Imagíneselo: una tubería de su cocina revienta y usted telefonea a un electricista para que lo solucione. El que se presenta es un guardia forestal, y a usted le parece bien. Después deja a sus hijos en clase a sabiendas de que no le darán clase profesores, sino guionistas de televisión. Pasan los días, y el agua vuelve a anegar su casa y el niño, en vez de aprender a sumar, le recita, íntegro, el argumento de ‘Pasión de Gavilanes’.
Aplique el ejemplo a ‘la noche’, cuando se encienden las luces y se apagan los cerebros. Usted le pide a una copa a un tipo que cree que es un camarero, pero que en realidad es un tipo sin contrato al que malpagan por poner las copas sobre la barra. Usted escucha la música que le pone alguien que usted cree que es un pinchadiscos, otro tipo sin contrato que apenas distingue entre Paquito el Chocolatero y el Réquiem de Mozart. Cuando abandona el local, le despide otro tipo que hace de portero, sin contrato ni formación, al que pagan ocho euros por hora y que está allí como podría estar descargando fruta. Y usted, después, cuando vomita la bebida adulterada, toma aspirinas para el dolor de cabeza, y se da la enhorabuena por caer bien al portero y que esta noche no me haya tocado a mí, además, se queja. Se queja mucho.

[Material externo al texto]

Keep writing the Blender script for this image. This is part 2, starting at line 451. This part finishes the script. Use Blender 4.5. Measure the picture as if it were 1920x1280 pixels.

Y usted olvida, cínicamente, que el precio de cada copa financia la estafa de los empresarios sin escrúpulos, de los que prefieren hacer más caja a cumplir la ley, que eso es para los pringaos. Y después, el lunes, la televisión se llena de ataúdes y de lágrimas y de amigos adolescentes que lloran a Álvaro Ussía. Entonces usted mira para otro lado.